Se confronter au changement climatique demande du courage, mais il exige aussi une autre vertu : le réalisme. On ne peut pas bâtir de politiques à moyen ou long terme basées sur des postulats peu probables ou des vœux pieux. L’enjeu est donc de savoir dans quelle mesure les trois suppositions précédentes tiennent la route, surtout au vu de ce que nous enseigne le passé.

En d’autres termes, l’humanité a-t-elle démontré qu’elle peut renverser la tendance actuelle en quelques années ? Le doute est permis. Lorsqu’on évoque l’option la plus crédible, il faut se rendre à l’évidence : nous nous dirigeons vers un accroissement des émissions de gaz à effet de serre avec des conséquences tragiques à long terme (sur des siècles, voire plus).

Pour ces raisons, un débat public est nécessaire et urgent, lequel doit impliquer scientifiques, gouvernements et citoyen-ne-s. Il doit être international avec une participation des pays en voie de développement, étant donné leur grande vulnérabilité à l’égard de mesures potentielles d’ingénierie climatique, notamment du contrôle du rayonnement solaire.

Le point crucial est que ce débat doit être informé. Il faut que la science puisse produire des évaluations aussi solides que possible, car toutes les techniques ne se valent pas en matière de bénéfices, risques et difficultés de mise en œuvre. Afin de pouvoir juger des diverses options (dans le cadre d’un protocole de mise en œuvre clair) et d’écarter celles qui sont soit trop dangereuses soit infaisables, nous avons besoin de données, donc de la science.
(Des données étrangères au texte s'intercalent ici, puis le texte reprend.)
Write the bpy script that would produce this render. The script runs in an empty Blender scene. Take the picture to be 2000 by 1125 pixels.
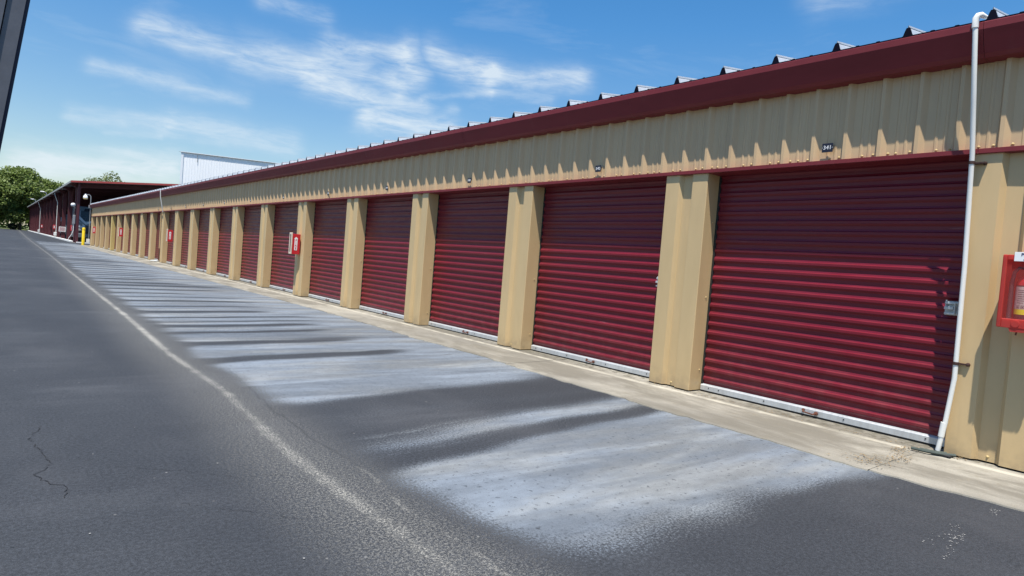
import bpy, math, random
import numpy as np
from mathutils import Vector, Matrix

random.seed(7)
S = bpy.context.scene
COL = S.collection

# ------------------------------------------------------------------ camera
F = Vector((0.62792465, 0.77744231, -0.03597334))
R = Vector((0.7772197, -0.62399845, 0.08096589))
U = Vector((-0.040499, 0.07879967, 0.99606749))
CAM = Vector((0, 0, 1.310126))
cd = bpy.data.cameras.new('camera')
cam = bpy.data.objects.new('camera', cd)
COL.objects.link(cam)
cam.matrix_world = Matrix(((R.x, U.x, -F.x, CAM.x), (R.y, U.y, -F.y, CAM.y), (R.z, U.z, -F.z, CAM.z), (0, 0, 0, 1)))
cd.sensor_width = 36
cd.lens = 1246.92 / 2000 * 36
cd.clip_start = 0.05
cd.clip_end = 6000
S.camera = cam

# ------------------------------------------------------------------ light and exposure
S.view_settings.view_transform = 'Standard'
S.view_settings.look = 'None'
S.view_settings.gamma = 1
S.view_settings.use_curve_mapping = False
S.view_settings.exposure = 0.6
SUN = Vector((-1, -0.75, 3.5)).normalized()          # towards the sun
sd = bpy.data.lights.new('sun', 'SUN')
sd.energy = 5.0
sd.angle = math.radians(0.55)
sd.color = (1, 0.955, 0.88)
so = bpy.data.objects.new('sun', sd)
COL.objects.link(so)
so.rotation_euler = (-SUN).to_track_quat('-Z', 'Y').to_euler()
so.location = (-20, -15, 60)

W = bpy.data.worlds.new('World')
S.world = W
W.use_nodes = True
wt = W.node_tree
wn, wl = wt.nodes, wt.links
wn.clear()
SKY_STR = 0.085


def wmath(op, a, b=None, c=None):
    n = wn.new('ShaderNodeMath')
    n.operation = op
    for i, v in enumerate((a, b, c)):
        if v is None:
            continue
        if isinstance(v, (int, float)):
            n.inputs[i].default_value = v
        else:
            wl.new(v, n.inputs[i])
    return n.outputs[0]


sky = wn.new('ShaderNodeTexSky')
sky.sky_type = 'NISHITA'
sky.sun_disc = False
sky.sun_elevation = math.asin(SUN.z)
sky.sun_rotation = math.atan2(SUN.x, SUN.y) % (2 * math.pi)
sky.altitude = 0
sky.air_density = 1.15
sky.dust_density = 0.35
sky.ozone_density = 3.0
tc = wn.new('ShaderNodeTexCoord')
sx = wn.new('ShaderNodeSeparateXYZ')
wl.new(tc.outputs['Generated'], sx.inputs[0])
az = wmath('ARCTAN2', sx.outputs[0], sx.outputs[1])
el = wmath('ARCSINE', sx.outputs[2])
# streaks of cirrus: (azimuth, elevation) of both ends, half width, density
CL = [(0.1438, 0.2712, 0.2647, 0.2595, 0.0209, 0.55), (0.2647, 0.2595, 0.421, 0.2621, 0.0273, 0.6), (0.4215, 0.2565, 0.4971, 0.2629, 0.0209, 0.45),
      (0.3743, 0.2947, 0.4868, 0.2951, 0.016, 0.7), (0.4868, 0.2951, 0.5159, 0.2702, 0.0192, 0.7), (0.4944, 0.2961, 0.4953, 0.2948, 0.0241, 0.6),
      (0.5329, 0.2994, 0.6135, 0.279, 0.0225, 0.75), (0.6135, 0.279, 0.7559, 0.285, 0.0192, 0.75), (0.3495, 0.2385, 0.4542, 0.2226, 0.0192, 0.75),
      (0.4542, 0.2226, 0.5234, 0.2243, 0.0209, 0.6), (0.4368, 0.202, 0.5571, 0.1956, 0.0241, 0.75), (0.4908, 0.244, 0.4748, 0.2529, 0.0128, 0.5),
      (0.0844, 0.2071, 0.2685, 0.2007, 0.012, 0.45), (0.0657, 0.1433, 0.1746, 0.1536, 0.0112, 0.5), (0.1746, 0.1536, 0.3343, 0.1472, 0.0176, 0.6),
      (0.2731, 0.3353, 0.3645, 0.3288, 0.0128, 0.45), (0.0221, 0.0743, 0.1841, 0.0934, 0.0257, 0.85), (0.0993, 0.1303, 0.1694, 0.1358, 0.0048, 0.3),
      (0.5222, 0.2404, 0.6234, 0.2558, 0.0056, 0.35), (0.6234, 0.2558, 0.7191, 0.2543, 0.008, 0.3), (0.5623, 0.2284, 0.5655, 0.228, 0.008, 0.35),
      (-0.6, 0.16, -0.15, 0.12, 0.03, 0.5), (-1.4, 0.3, -0.8, 0.26, 0.03, 0.5), (1.1, 0.4, 1.6, 0.5, 0.03, 0.45), (2.2, 0.3, 2.9, 0.36, 0.04, 0.5),
      (-2.8, 0.5, -2.0, 0.6, 0.05, 0.4)]
# domain warp so no streak has a ruled edge
cmb = wn.new('ShaderNodeCombineXYZ')
wl.new(az, cmb.inputs[0])
wl.new(el, cmb.inputs[1])


def wnoise(scale, detail, rough, sxy, off=0.0, dist=0.0):
    mp = wn.new('ShaderNodeMapping')
    mp.inputs['Scale'].default_value = (sxy[0], sxy[1], 1)
    mp.inputs['Location'].default_value = (off, off * .7, off * 1.3)
    mp.inputs['Rotation'].default_value = (0, 0, 0.06)
    wl.new(cmb.outputs[0], mp.inputs[0])
    n = wn.new('ShaderNodeTexNoise')
    n.inputs['Scale'].default_value = scale
    n.inputs['Detail'].default_value = detail
    n.inputs['Roughness'].default_value = rough
    n.inputs['Distortion'].default_value = dist
    wl.new(mp.outputs[0], n.inputs['Vector'])
    return n.outputs[0]


w1 = wnoise(9, 4, .55, (1, 1.6), 3)
w2 = wnoise(14, 5, .6, (1, 1.5), 11)
azw = wmath('ADD', az, wmath('MULTIPLY', wmath('SUBTRACT', w1, .5), .05))
elw = wmath('ADD', el, wmath('MULTIPLY', wmath('SUBTRACT', w2, .5), .026))
tot = None
for (a0, e0, a1, e1, hw, st) in CL:
    dx, dy = a1 - a0, e1 - e0
    L2 = max(dx * dx + dy * dy, 1e-6)
    px = wmath('SUBTRACT', azw, a0)
    py = wmath('SUBTRACT', elw, e0)
    t = wmath('ADD', wmath('MULTIPLY', px, dx / L2), wmath('MULTIPLY', py, dy / L2))
    t.node.use_clamp = True
    qx = wmath('SUBTRACT', px, wmath('MULTIPLY', t, dx))
    qy = wmath('SUBTRACT', py, wmath('MULTIPLY', t, dy))
    d2 = wmath('ADD', wmath('MULTIPLY', qx, qx), wmath('MULTIPLY', qy, qy))
    g = wmath('MULTIPLY', wmath('POWER', 2.718, wmath('MULTIPLY', d2, -1.0 / (hw * hw * .75))), st)
    tot = g if tot is None else wmath('MAXIMUM', tot, g) if hw > .02 else wmath('ADD', tot, wmath('MULTIPLY', g, .8))
fib = wnoise(13, 9, .64, (1.0, 5.0), 5, .5)
fine = wnoise(34, 7, .62, (1.0, 3.6), 8, .3)
tex = wmath('ADD', wmath('MULTIPLY', wmath('SUBTRACT', fib, .5), 3.3), wmath('MULTIPLY', wmath('SUBTRACT', fine, .5), .9))
dens = wmath('MULTIPLY', tot, wmath('ADD', tex, .95))
bgn = wnoise(3.2, 6, .62, (1, 4.5), 21, .5)
veil = wmath('MULTIPLY', wmath('SUBTRACT', bgn, .56), .9)
veil.node.use_clamp = True
dens = wmath('ADD', dens, veil)
dens.node.use_clamp = True
dens = wmath('MULTIPLY', dens, .80)
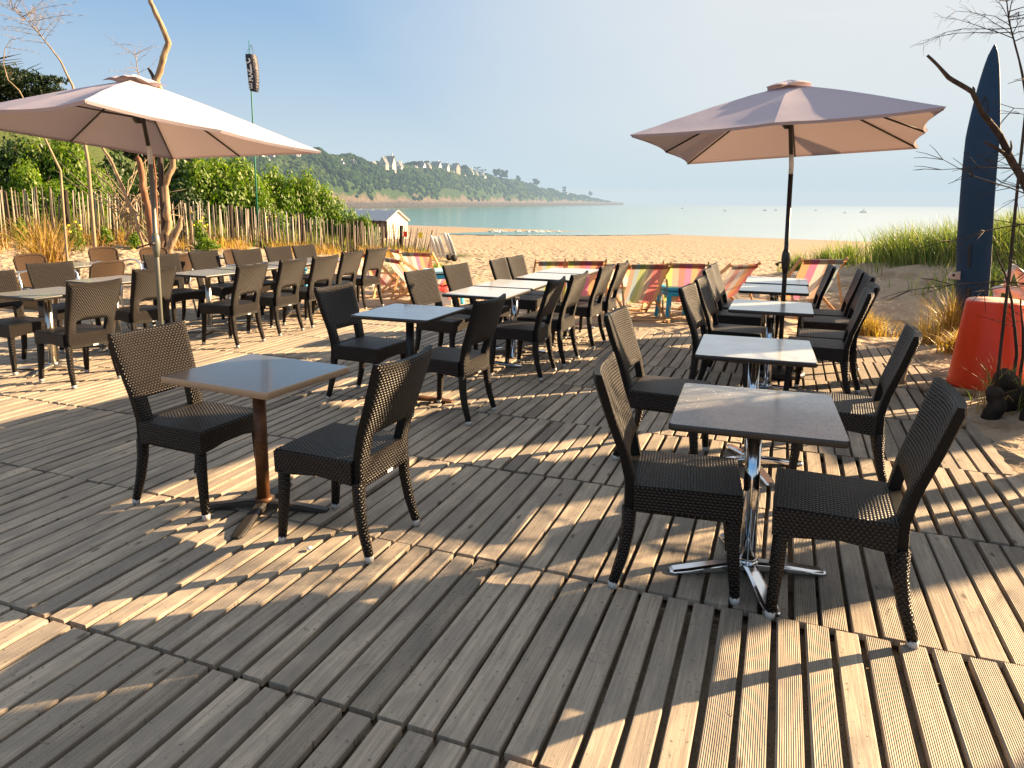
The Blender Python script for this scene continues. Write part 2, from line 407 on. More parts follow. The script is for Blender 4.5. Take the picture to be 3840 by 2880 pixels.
# ------------------------------------------------------------------ ground
DA = R(69.0); DN = Vector((math.cos(DA), math.sin(DA))); DU = Vector((math.sin(DA), -math.cos(DA)))   # board direction, across
def nu(x, y): return x * DN.x + y * DN.y, x * DU.x + y * DU.y
FA = Vector((-11.8, 16.5)); FB = Vector((-2.8, 24.3)); FD = (FB - FA).normalized(); FN = Vector((-FD.y, FD.x))
def zt(x, y, rough=True):
    t = max(0, y - 9); z = -.0269 * t - .0224 * x * sstep(9, 18, y)
    if z < -9: z = -9
    p = Vector((x, y)) - FA; s = p.dot(FD); d = p.dot(FN)
    # bank behind the paling fence on the left
    amp = 1.75 * (1 - sstep(1.5, 13.5, s) * .93) * (1 - sstep(13, 22, s))
    z += amp * sstep(-4.5, 7, d)
    z += 12 * sstep(12, 75, d) * (1 - sstep(4, 34, s))
    # dune on the right
    cx = min(max((x - 4.2) / 4.0, 0), 1.7); crest = 12.9 - 1.7 * cx
    hgt = .30 + .58 * cx if x > 4.2 else .30 * sstep(2.9, 4.2, x)
    w = 3.9 if y < crest else 3.0
    q = abs(y - crest) / w
    if q < 1: z += hgt * (1 - q * q) ** 1.3 * (1.25)
    # sand drifted against the right edge of the deck
    n, u = nu(x, y)
    z += (.16 * sstep(1.15, 2.6, u) + .25 * sstep(3, 6, u)) * sstep(1.0, 3.0, n) * (1 - sstep(8.5, 10.5, n))
    if rough:
        z += .05 * noise.noise(Vector((x * .55, y * .55, 0))) * sstep(8, 10, max(n, 9 if u > 1.6 else 0))
        if y > 8 and y < 120: z += .035 * noise.noise(Vector((x * 1.7, y * 1.3, 3)))
        if cx > 0 and q < 1: z += .09 * noise.noise(Vector((x * 1.2, y * 2.2, 8)))
    # keep below the boards
    if -14 < u < 1.28 and n < 9.0 and n > -2 and not (u < -7.0 and n > 8): z = min(z, -.07)
    elif u < 1.55 and u > -14 and n < 9.2: z = min(z, -.012 + max(0, (u - 1.28)) * .2)
    return z
def graded(a, b, core0, core1, step, growth=1.16):
    xs = []; x = core0
    while x <= core1: xs.append(x); x += step
    s = step; x = xs[-1]
    while x < b: s *= growth; x += s; xs.append(x)
    s = step; x = xs[0]; L = []
    while x > a: s *= growth; x -= s; L.append(x)
    return L[::-1] + xs
GX = graded(-4500, 4500, -13, 12, .16); GY = graded(-60, 4500, 1.0, 28, .16)
vs = [(x, y, zt(x, y)) for y in GY for x in GX]; nx = len(GX)
fs = [(j * nx + i, j * nx + i + 1, (j + 1) * nx + i + 1, (j + 1) * nx + i) for j in range(len(GY) - 1) for i in range(nx - 1)]
mb = MB(); mb.add(vs, fs); o = mb.build('sand_ground', MATS['sand']); tag(o, kind='structure')
def vegf(x, y):
    p = Vector((x, y)) - FA; s = p.dot(FD); d = p.dot(FN); return sstep(-.2, 1.2, d + .5 * noise.noise(Vector((x, y, 3)))) * (1 - sstep(13.5, 16, s)) if d < 14 else sstep(.6, 1.6, zt(x, y, False)) * (1 - sstep(20, 30, s))
va_ = o.data.attributes.new('veg', 'FLOAT', 'POINT'); va_.data.foreach_set('value', [vegf(v[0], v[1]) for v in vs])
SEA = -3.6
mb = MB(); mb.add([(-6000, 60, SEA), (7000, 60, SEA), (7000, 9000, SEA), (-6000, 9000, SEA)], [(0, 1, 2, 3)], smooth=False)
o = mb.build('sea', MATS['sea']); tag(o, kind='structure')
# shallow pool left on the wet sand, where the gulls stand
def ground_hit(sx, sy):
    lo, hi = 5.0, 1500.0; Y = 9.0
    p = at(sx, sy, Y)
    while Y < 1500:
        p = at(sx, sy, Y)
        if p.z <= max(zt(p.x, p.y, False), SEA): return p
        Y *= 1.004
    return p
mb = MB()
ring = []
for k in range(40):
    t = 2 * math.pi * k / 40
    px = 2080 + 420 * math.cos(t) * (1 + .1 * math.sin(3 * t)); py = 877 + 7.5 * math.sin(t)
    p = ground_hit(px, py); ring.append(p)
zc = max(p.z for p in ring) + .0
c = sum(ring, Vector()) / 40
mb.add([(c.x, c.y, zt(c.x, c.y, False) + .05)] + [(p.x, p.y, zt(p.x, p.y, False) + .05) for p in ring], [(0, k + 1, (k + 1) % 40 + 1) for k in range(40)])
o = mb.build('tide_pool', MATS['sea']); tag(o, kind='structure')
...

S’engager dans un programme de recherche sérieux ne revient pas à accorder un blanc-seing aux apprentis sorciers de la géo-ingénierie. Il s’agit de la condition sine qua non à une prise de décision libre et éclairée au sein d’une démocratie. De plus, le fait que le secteur pétrolier et certains pays, les États-Unis et l’Arabie Saoudite en tête, bloquent toute réglementation devrait nous fournir une motivation supplémentaire pour ouvrir un tel débat.